▶ [SOURCE EXCERPT]
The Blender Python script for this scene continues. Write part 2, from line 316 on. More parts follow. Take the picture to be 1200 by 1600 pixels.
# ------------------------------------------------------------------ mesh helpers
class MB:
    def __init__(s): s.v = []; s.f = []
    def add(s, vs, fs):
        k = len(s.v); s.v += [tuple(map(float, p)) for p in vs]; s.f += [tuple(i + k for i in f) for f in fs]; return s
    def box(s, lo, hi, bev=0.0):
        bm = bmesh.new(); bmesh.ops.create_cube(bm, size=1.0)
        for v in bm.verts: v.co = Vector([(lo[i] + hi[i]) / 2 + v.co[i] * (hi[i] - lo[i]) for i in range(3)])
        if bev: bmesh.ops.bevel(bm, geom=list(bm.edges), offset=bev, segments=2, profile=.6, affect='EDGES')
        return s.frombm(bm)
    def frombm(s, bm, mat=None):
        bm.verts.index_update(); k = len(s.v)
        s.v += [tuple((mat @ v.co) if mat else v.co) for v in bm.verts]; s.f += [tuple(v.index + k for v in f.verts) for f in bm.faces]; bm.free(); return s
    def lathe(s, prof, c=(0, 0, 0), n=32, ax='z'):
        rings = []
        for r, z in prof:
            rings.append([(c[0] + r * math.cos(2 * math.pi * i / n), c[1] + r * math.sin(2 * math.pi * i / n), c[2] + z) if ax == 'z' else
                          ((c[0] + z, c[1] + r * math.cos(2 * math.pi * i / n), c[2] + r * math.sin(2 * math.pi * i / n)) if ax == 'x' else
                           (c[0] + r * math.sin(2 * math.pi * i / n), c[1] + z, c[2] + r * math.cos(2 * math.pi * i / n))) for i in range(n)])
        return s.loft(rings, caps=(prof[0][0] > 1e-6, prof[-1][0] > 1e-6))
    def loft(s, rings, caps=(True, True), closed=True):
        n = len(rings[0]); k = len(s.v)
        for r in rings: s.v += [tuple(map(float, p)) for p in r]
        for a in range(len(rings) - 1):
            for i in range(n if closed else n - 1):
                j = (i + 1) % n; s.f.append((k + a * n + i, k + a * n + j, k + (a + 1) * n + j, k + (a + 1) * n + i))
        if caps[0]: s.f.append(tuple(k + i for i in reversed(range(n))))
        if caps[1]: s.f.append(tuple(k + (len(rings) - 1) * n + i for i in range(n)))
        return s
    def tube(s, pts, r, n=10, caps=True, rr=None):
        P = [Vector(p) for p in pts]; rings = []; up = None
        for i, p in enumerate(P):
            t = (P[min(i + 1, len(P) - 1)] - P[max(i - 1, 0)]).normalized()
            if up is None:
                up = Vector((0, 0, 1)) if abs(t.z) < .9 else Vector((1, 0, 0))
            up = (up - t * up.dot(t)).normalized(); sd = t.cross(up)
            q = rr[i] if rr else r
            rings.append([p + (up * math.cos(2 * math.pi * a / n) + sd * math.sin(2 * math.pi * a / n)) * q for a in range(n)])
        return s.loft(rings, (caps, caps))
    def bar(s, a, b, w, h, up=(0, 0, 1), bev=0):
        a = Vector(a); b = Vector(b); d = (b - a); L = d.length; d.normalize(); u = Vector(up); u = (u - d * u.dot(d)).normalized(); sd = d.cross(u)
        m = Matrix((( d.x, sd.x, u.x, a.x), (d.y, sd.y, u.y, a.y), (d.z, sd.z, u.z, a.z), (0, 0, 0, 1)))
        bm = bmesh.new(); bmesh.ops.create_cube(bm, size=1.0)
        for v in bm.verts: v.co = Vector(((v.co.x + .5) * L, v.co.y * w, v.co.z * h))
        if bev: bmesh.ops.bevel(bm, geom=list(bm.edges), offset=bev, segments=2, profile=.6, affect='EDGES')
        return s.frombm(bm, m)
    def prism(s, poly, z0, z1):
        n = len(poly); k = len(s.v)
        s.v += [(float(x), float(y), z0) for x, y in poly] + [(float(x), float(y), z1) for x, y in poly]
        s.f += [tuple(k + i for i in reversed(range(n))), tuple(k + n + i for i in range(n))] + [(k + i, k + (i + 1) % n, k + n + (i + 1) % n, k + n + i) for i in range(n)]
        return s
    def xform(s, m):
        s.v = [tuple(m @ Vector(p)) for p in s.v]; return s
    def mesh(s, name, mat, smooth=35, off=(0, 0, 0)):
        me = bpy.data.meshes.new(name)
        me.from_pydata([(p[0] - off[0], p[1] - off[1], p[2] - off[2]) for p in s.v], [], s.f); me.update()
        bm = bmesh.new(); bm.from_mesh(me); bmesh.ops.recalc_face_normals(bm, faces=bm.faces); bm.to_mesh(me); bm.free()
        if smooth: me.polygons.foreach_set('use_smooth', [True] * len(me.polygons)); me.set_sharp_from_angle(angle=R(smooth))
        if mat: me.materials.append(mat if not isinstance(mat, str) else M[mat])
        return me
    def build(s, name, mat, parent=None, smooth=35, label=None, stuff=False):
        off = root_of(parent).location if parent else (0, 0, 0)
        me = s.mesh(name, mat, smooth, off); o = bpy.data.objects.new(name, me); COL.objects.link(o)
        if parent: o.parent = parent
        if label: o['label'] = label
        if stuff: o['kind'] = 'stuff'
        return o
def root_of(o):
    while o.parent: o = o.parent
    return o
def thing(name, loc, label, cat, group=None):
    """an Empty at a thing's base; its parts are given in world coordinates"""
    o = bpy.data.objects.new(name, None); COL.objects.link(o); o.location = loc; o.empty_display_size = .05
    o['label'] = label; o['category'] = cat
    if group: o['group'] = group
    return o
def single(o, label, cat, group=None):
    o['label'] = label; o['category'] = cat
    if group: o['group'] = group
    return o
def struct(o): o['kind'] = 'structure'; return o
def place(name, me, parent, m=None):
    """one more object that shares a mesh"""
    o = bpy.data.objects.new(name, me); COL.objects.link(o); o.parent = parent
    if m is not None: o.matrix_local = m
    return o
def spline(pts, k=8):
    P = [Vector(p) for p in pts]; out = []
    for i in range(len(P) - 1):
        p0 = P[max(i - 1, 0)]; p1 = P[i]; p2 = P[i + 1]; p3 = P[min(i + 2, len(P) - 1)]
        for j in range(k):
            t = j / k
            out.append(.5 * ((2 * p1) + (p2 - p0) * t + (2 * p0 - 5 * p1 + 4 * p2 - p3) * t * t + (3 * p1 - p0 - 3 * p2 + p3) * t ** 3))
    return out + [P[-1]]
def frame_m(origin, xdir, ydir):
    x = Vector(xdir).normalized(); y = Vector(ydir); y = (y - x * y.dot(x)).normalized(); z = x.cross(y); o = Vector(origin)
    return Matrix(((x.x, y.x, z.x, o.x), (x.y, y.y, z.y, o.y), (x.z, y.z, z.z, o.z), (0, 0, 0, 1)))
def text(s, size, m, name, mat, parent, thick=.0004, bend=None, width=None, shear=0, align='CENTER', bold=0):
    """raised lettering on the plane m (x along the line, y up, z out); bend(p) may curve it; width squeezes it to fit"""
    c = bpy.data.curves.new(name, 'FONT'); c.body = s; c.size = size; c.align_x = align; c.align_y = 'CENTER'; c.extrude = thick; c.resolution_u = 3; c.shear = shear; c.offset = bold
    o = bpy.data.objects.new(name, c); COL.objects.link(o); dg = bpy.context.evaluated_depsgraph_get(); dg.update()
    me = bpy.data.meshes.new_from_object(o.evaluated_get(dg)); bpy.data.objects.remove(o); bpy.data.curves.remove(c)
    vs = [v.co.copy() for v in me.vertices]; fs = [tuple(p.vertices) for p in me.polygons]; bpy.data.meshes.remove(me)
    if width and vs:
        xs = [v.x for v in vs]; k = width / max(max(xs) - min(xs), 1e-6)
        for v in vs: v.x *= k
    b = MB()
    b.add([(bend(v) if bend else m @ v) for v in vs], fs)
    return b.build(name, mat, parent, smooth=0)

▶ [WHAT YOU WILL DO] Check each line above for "parts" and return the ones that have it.

▶ [SOLUTION TO THIS PROBLEM]
The Blender Python script for this scene continues. Write part 2, from line 316 on. More parts follow. Take the picture to be 1200 by 1600 pixels.
    """an Empty at a thing's base; its parts are given in world coordinates"""